With Binkley, no lives besides hers were at stake—just money and convenience. Still, spending thousands of dollars on a nasty, old cat seemed absurd. I admired Emma’s passion, though, and wondered where mine had gone. Did I misplace it somewhere among piles of bills and laundry? Maybe it was just another permanent casualty on the long and compromised road to maturity.

As the arguments and tears crescendoed through the weekend, I worried what lesson we’d be teaching our children. At the very least, I imagined that Emma might someday pull the plug on us at the nursing home because she had better ways to spend her time and money. This struck me as only fair.

I despised my husband for his unsympathetic resolve. He despised me for my waffling. “You’re just making it worse,” he accused me. Secretly, I knew he was right, and how relieved I’d soon feel if we put Binkley to sleep. On Monday, I called the vet.

Emma refused to go to school that morning until I promised to schedule the appointment for the late afternoon. When she came home, she gathered Binkley in her arms and barricaded herself in the bathroom.

“I won’t let you kill her,” Emma screamed.

But what could she do in the face of my treachery? Defeated, Emma relinquished her grasp a few minutes before the vet closed.

“I hate you!” she choked between sobs as I fled downstairs.

I eased Binkley into the cardboard carrier for one last trip.

I eased her out again onto a fluffy towel atop the stainless steel exam table. Votive candles glowed from two crystal orbs while Windham Hill played softly in the background. As Dr. Griffin slipped the needle through fur and skin, she assured me that she would make the same choice, too. Stroking Binkley as her feistiness drained away for good, I half let the music lull me into agreement.

“That wasn’t so bad,” I thought wearily on my way home from the vet. But as Lady MacBeth discovered, a murderess cannot long enjoy peace.
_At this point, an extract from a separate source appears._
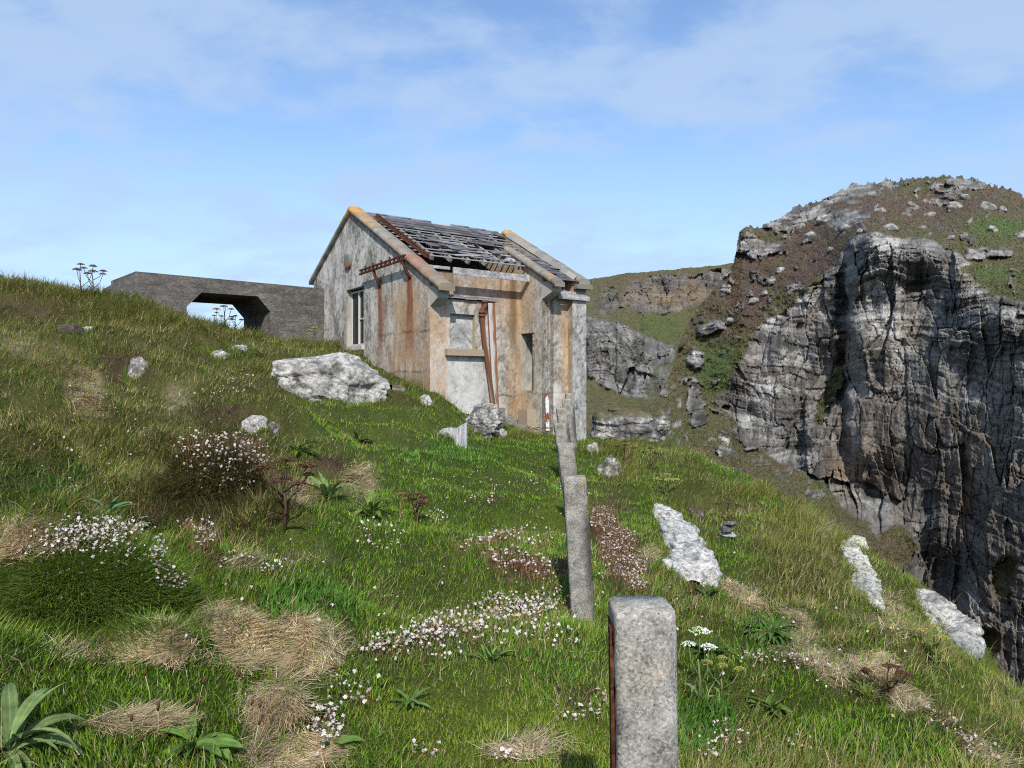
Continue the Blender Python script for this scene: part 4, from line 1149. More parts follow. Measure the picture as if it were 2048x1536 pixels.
def rock_colour(u, z, s, r2, r3, seed, pale, brown, px, py):
    n = fbm(u*.16+seed, z*.16, octv=4); run = fbm(u*1.6+seed, z*.13, octv=5, gain=.62); f = fbm(u*2.6, z*2.6+seed, octv=4, gain=.7)
    lay = perlin(s*2.3, u*.05+seed)*.45 + perlin(s*6.3, u*.09)*.35 + .35*fbm(u*1.7, s*3.1, octv=3)
    c = cmix(np.broadcast_to(np.float32((.040,.039,.037)), u.shape+(3,)), np.float32((.150,.145,.133)), np.clip(.40+.50*n+.55*run+.38*lay+.40*(r2-.5)+.55*(r3-.5)+.30*f, 0, 1))
    c = cmix(c, np.float32((.20,.125,.065)), np.clip(brown*(.35+1.1*fbm(u*.3+9, z*.22+seed, octv=4)+.3*run), 0, 1)*.85)
    c = cmix(c, np.float32((.045,.041,.040)), sm(.2, .5, run)*.55)
    seam = sm(.05, .015, np.abs(perlin(s*1.15+seed, u*.04)))*sm(-.1, .25, fbm(u*.5, z*.5+seed, octv=3)) + .7*sm(.05, .01, np.abs(perlin(u*.75+.5*f, z*.10+seed)))*sm(.05, .3, fbm(u*.4+7, z*.3, octv=3))
    c = cmix(c, c*.38, np.clip(seam, 0, 1)*.85)
    l = pale*np.clip(.15+1.0*fbm(u*.55+31, z*.45+seed, octv=4)+.8*lay+.6*f+.3*(r3-.5), 0, 1)
    c = cmix(c, np.float32((.43,.425,.40)), np.clip(l, 0, .92))
    return c

tufts = []; mask_of = [None]
def relief(name, cols, top, bottom, depth, nrow, paint, back, seed, mat=M_CLIFF):
    """sheet over a range of sight lines; paint() returns the depth offset and colour; back rows carry the ground on behind the skyline"""
    T = top(cols); r = np.linspace(0, 1, nrow)
    PX = np.broadcast_to(cols[:, None], (len(cols), nrow)).copy()
    PY = bottom + (T[:, None]-bottom)*r[None]
    D = depth(PX, PY)
    P = W(PX, PY, D)
    off, c = paint(PX, PY, P, D, T[:, None])
    P2 = W(PX, PY, D+off)
    rows = [P2]; cc = [c]
    low = P2[:, :1].copy(); low[..., 2] = -36; low[..., 1] -= 2
    rows.insert(0, low); cc.insert(0, c[:, :1])
    for (dy, dz) in back:
        q = P2[:, -1:].copy(); k = (q[..., 1]+dy)/q[..., 1]
        q[..., 0] *= k; q[..., 1] *= k; q[..., 2] += dz; rows.append(q); cc.append(c[:, -1:])
    tufts.append((P2, c, PX, PY, mask_of[0]))
    V = np.concatenate(rows, 1); C = np.concatenate(cc, 1)
    o = mesh_np(name, V, grid_quads(V.shape[0], V.shape[1]), None, mat, None, C, False)
    tag(o, kind='structure')
    return o

# ---- headland with the sea cliff
_sky = [(1100,905),(1180,858),(1250,836),(1305,806),(1328,775),(1345,738),(1358,690),(1375,650),(1395,615),(1440,562),(1467,530),(1473,500),(1479,466),(1490,458),(1530,452),(1562,440),(1590,414),(1650,394),(1700,371),(1760,362),(1830,357),(1890,352),(1945,358),(1990,370),(2048,392),(2200,450),(2420,540),(2700,700)]
_sx, _sy = np.array(_sky).T
def head_top(x): return np.interp(x, _sx, _sy) + 5*perlin(x*.045, .3) + 9*(_h2(np.floor(x/17.+.5*perlin(x*.08, 2.)), np.floor(x*0), 5)-.5)*sm(1478, 1495, x)*sm(1900, 1800, x) + 5*(_h2(np.floor(x/7.), np.floor(x*0), 6)-.5)*sm(1478, 1495, x) + 4*perlin(x*.13, 1.3)*sm(1400, 1500, x) + 2*perlin(x*.4, 2.3)
_hd = [(1476,466,106),(1530,452,108),(1590,414,112),(1700,371,116),(1890,352,112),(2048,392,104),(2200,450,96),(2420,540,90),(1475,530,100),(1440,562,98),(1395,615,95),(1358,690,90),(1345,740,86),(1305,806,76),(1250,836,68),(1180,858,60),(1100,905,52),
 (1560,520,94),(1650,480,90),(1850,450,86),(2000,460,80),(2048,500,74),(1480,620,86),(1420,700,85),(1400,800,78),(1440,760,78),
 (1740,474,69),(1690,520,74),(1620,570,78),(1560,630,80),(1500,680,80),(1470,740,77),(1850,485,66),(1930,530,62),(2000,600,56),(2100,640,52),(2400,720,46),(1980,530,66),(2048,540,64),
 (1550,720,76),(1560,850,71),(1480,820,75),(1640,700,73),(1640,900,67),(1690,600,73),(1688,720,71),(1690,900,66.5),(1710,700,66),(1720,900,63),(1740,560,67.5),(1720,1010,62),
 (1840,555,65.5),(1800,700,63),(1850,700,61.5),(1800,900,60),(1900,800,57.5),(1900,1000,56),(2000,800,53),(2000,700,54.5),(2000,1000,51.5),(2048,900,50),(1950,1200,51),(1900,1100,55),(1840,1130,58),(1880,1180,56),(1960,1300,48.5),(2048,1200,47),(2200,900,46),(2400,1100,40),(2200,1400,39),
 (1560,930,66),(1620,970,62),(1690,1010,60),(1480,900,66),(1400,870,67),(1330,870,62),(1250,880,56),(1400,950,56),(1500,980,53),(1600,1040,51),(1750,1060,55),(1800,1120,54),(1700,1120,46),(1500,1100,41),(1300,1000,42),(1150,1000,38),(1850,1300,48),(1700,1450,32),(1400,1450,26),(1150,1450,24),(1950,1450,42)]
head_depth = tps2(_hd)
_cliffpoly = [(1425,800),(1445,765),(1470,735),(1520,655),(1600,590),(1660,545),(1690,500),(1712,474),(1745,466),(1800,482),(1880,482),(1925,520),(1945,560),(1990,590),(2048,606),(2110,640),(2800,780),(2800,1500),(1930,1500),(1880,1250),(1800,1150),(1725,1035),(1690,1012),(1650,965),(1560,925),(1500,880)]
def head_paint(px, py, P, D, T):
    u = px*.038; z = P[..., 2]
    jx = 22*fbm(px*.02, py*.02, octv=4); jy = 18*fbm(px*.02+9, py*.02+4, octv=4)
    X, Y = px+jx, py+jy
    cd = poly_d(X, Y, _cliffpoly)
    rock = sm(-3.5, 3.5, cd)
    # turf shelves and hanging grass on the cliff, outcrops in the turf
    grass_on = np.maximum.reduce([blob(X,Y,1430,735,46,62,20), .95*blob(X,Y,1660,790,20,75,28), blob(X,Y,1985,548,70,22,0), .9*blob(X,Y,1790,1095,46,52,10), .9*blob(X,Y,2010,1160,26,60,10), .7*blob(X,Y,1980,1290,30,40,0), .8*blob(X,Y,1560,955,70,36,10)])
    rock = rock*(1-sm(.35, .6, grass_on))
    lump = fbm(px*.016, py*.03, octv=4)
    o1 = np.maximum.reduce([.95*blob(X,Y,1570,455,95,34,-22), .95*blob(X,Y,1730,378,120,26,-8), .9*blob(X,Y,1880,368,120,20,2), .8*blob(X,Y,1690,430,90,30,-25), .7*blob(X,Y,1860,405,90,14,3), 1.5*blob(X,Y,1502,492,30,42,0), 1.0*blob(X,Y,1640,430,90,28,-28), .8*blob(X,Y,1610,475,45,22,-30), .9*blob(X,Y,1560,480,60,40,-15), .8*blob(X,Y,1900,375,70,22,5), .9*blob(X,Y,1990,515,75,28,4), .7*blob(X,Y,1960,395,60,16,8), .6*blob(X,Y,1365,660,20,45,25), .9*blob(X,Y,1415,655,50,18,-15), .8*blob(X,Y,1560,575,45,16,-15), .8*blob(X,Y,1620,560,30,18,-10),
        .9*blob(X,Y,1390,780,20,60,0), 1.0*blob(X,Y,1440,885,18,36,0), .9*blob(X,Y,1405,850,24,24,0), .7*blob(X,Y,1490,905,40,24,10), .8*blob(X,Y,1340,800,26,46,0), .75*blob(X,Y,1385,740,34,60,10), .7*blob(X,Y,1420,830,40,60,15), .7*blob(X,Y,1500,870,60,34,25), .6*blob(X,Y,1620,985,50,26,25), .8*blob(X,Y,1540,930,40,20,0), .6*blob(X,Y,1590,1000,40,26,30)])
    out = sm(.36, .50, o1*(.60+.85*lump)+.12*lump+.10*fbm(px*.07, py*.10, octv=3))
    spr = fbm(px*.033+5, py*.055, octv=3)
    f1, e1, r1 = voronoi(px*.055+.7*perlin(px*.06, py*.06), py*.038+.7*perlin(px*.06+9, py*.06), 9)
    gul = blob(px, py, 1450, 860, 150, 110, 25)+blob(px, py, 1600, 960, 90, 60, 30)
    scatter = sm(.56, .60, r1+.20*np.clip(gul, 0, 1))*sm(.42, .30, f1+.22*fbm(px*.16, py*.13, octv=3))*sm(-.1, .25, spr)*sm(1060, 1000, py)
    stone = np.maximum(out, scatter*(1-rock))
    off, s, crev, r2, r3 = rock_relief(u*1.0, z, D, 3)
    k = D/62
    hill_b = -.8*fbm(px*.03, py*.045, octv=4)-.5*np.abs(fbm(px*.09, py*.13, octv=3))
    f4, e4, r4 = voronoi(px*.055+.4*perlin(px*.03, py*.03), py*.085, 4)
    o_s = -1.3*np.clip(ridged(px*.022+3, py*.045, octv=4)+.2, 0, 1.2) - .9*(r2-.5)
    off_t = off*rock*k + (1-rock)*(hill_b*k*1.2 + stone*(-.55+.6*off*k) + out*o_s*.3) 
    # big features of the face: dark chimney, arete, overhang of the fold, leaning slab at the foot
    off_t = off_t + rock*(3.0*blob(X,Y,1686,620,13,100,2) + 2.0*blob(X,Y,1690,790,10,120,0) - 1.4*blob(X,Y,1718,760,24,330,1) + .9*blob(X,Y,1832,566,34,10,-12)
             + 1.4*blob(X,Y,1600,890,10,85,0) - 1.5*blob(X,Y,1930,1290,60,120,12) - 1.2*blob(X,Y,1800,480,70,26,4) - 1.2*blob(X,Y,1560,800,50,120,4))
    # colours
    pale = .45*np.ones_like(px)
    for (cx, cy, rx, ry, a, kk) in [(1750,490,60,30,0,.8),(1500,800,70,70,0,.5),(1560,760,80,90,0,.35),(1770,650,55,110,-8,.8),(1735,980,40,40,30,.9),(1960,790,50,22,-20,1.1),(1930,640,70,60,40,.4),(1960,1240,50,90,0,.4),(1990,510,90,36,0,.9),(2020,640,50,20,0,.8),(1590,620,70,30,-20,.7),(1760,600,40,60,0,.5),(1620,430,120,50,-20,.7),(1440,885,30,45,0,1.5),(1390,680,40,60,0,.9),(1500,490,40,50,0,.2)]:
        pale += kk*blob(px, py, cx, cy, rx, ry, a)
    pale = pale*(1-.5*sm(.3, .8, blob(px,py,1870,1060,110,150,0)))*(1-.35*blob(px,py,1900,950,180,330,0))
    brown = .26 + .55*blob(px,py,1700,860,40,190,0) + .6*blob(px,py,1830,700,50,90,10) + .4*blob(px,py,1600,620,70,60,0) + .4*blob(px,py,1950,1000,60,110,0)+.35*blob(px,py,1780,480,80,40,0)+.3*blob(px,py,1720,1000,30,60,0)
    rc = rock_colour(u, z, s, r2, r3, 3, pale, brown, px, py)
    rc2 = rock_colour(u*1.4, z*1.4, s, r2, r4, 5, np.maximum(pale*.8, .7), brown*0+.15, px, py)
    heather = .34 + 1.1*blob(px,py,1600,500,170,90,-32) + .8*blob(px,py,1480,600,80,60,-40) + .8*blob(px,py,1780,420,190,36,-4) + .55*blob(px,py,1960,430,120,50,5) + .25*blob(px,py,1600,560,60,30,0)+.25*sm(850, 1000, py)
    heather = heather*(1-.9*blob(px,py,2000,455,60,24,5))
    tc = turf_colour(px, py, P, heather)
    tc = cmix(tc, np.float32((.050,.095,.020)), .7*np.maximum.reduce([blob(px,py,2000,455,70,22,5), blob(px,py,1430,735,40,50,20), .8*blob(px,py,1290,870,80,30,0), .7*blob(px,py,1985,548,60,20,0), .5*blob(px,py,1640,980,40,60,0)]))
    c = cmix(tc, rc, rock)
    c = cmix(c, rc2*.95, np.clip(stone*(1-rock), 0, 1))
    mask_of[0] = np.maximum(rock, stone)
    return off_t, c
cols = np.concatenate([np.linspace(1110, 1463, 240), np.linspace(1463, 1483, 50)[1:], np.linspace(1483, 2080, 410)[1:], np.linspace(2080, 2650, 130)[1:]])
relief('headland', cols, head_top, 1460., head_depth, 640, head_paint, [(2, -.2), (8, -1.5), (25, -6), (60, -16), (90, -36)], 3)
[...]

The garage door clattered open on what looked like a crime scene. Bikes lay helter-skelter on the cracked concrete. The trashcans were upended, their rank contents strewn from corner to corner. Drifts of kitty litter crunched underfoot. I slammed the door and sprinted upstairs.

“Emma? Where are you?” I beseeched the silent house.

I never should have left her alone. It was bad enough murdering Binkley—what had I done to my own daughter?

Under normal circumstances, Emma was a steady child, but her calm demeanor masked a fierce will. When I praised the drawing she brought home long ago from her second-grade art class, she took a pencil and scribbled out her masterpiece. It was ruined, but at least it was hers. Now, frantic about what destructive self-assertion I might discover beyond the trashed garage, I searched the house from top to bottom.

I found Emma at last, crumpled and crying in a corner of the basement. She let me hold her, and we rocked together for a very long time. I stroked her soft hair until her sobs drained away. I, too, felt bereft. Not so much for Binkley, but for the girl I no longer was who now inhabited my daughter. I admired Emma’s rage: I wished I still had her passion, her conviction, her noble heart.

We buried Binkley on the hill.

When we were finished, I said, “Let’s clean up the garage.”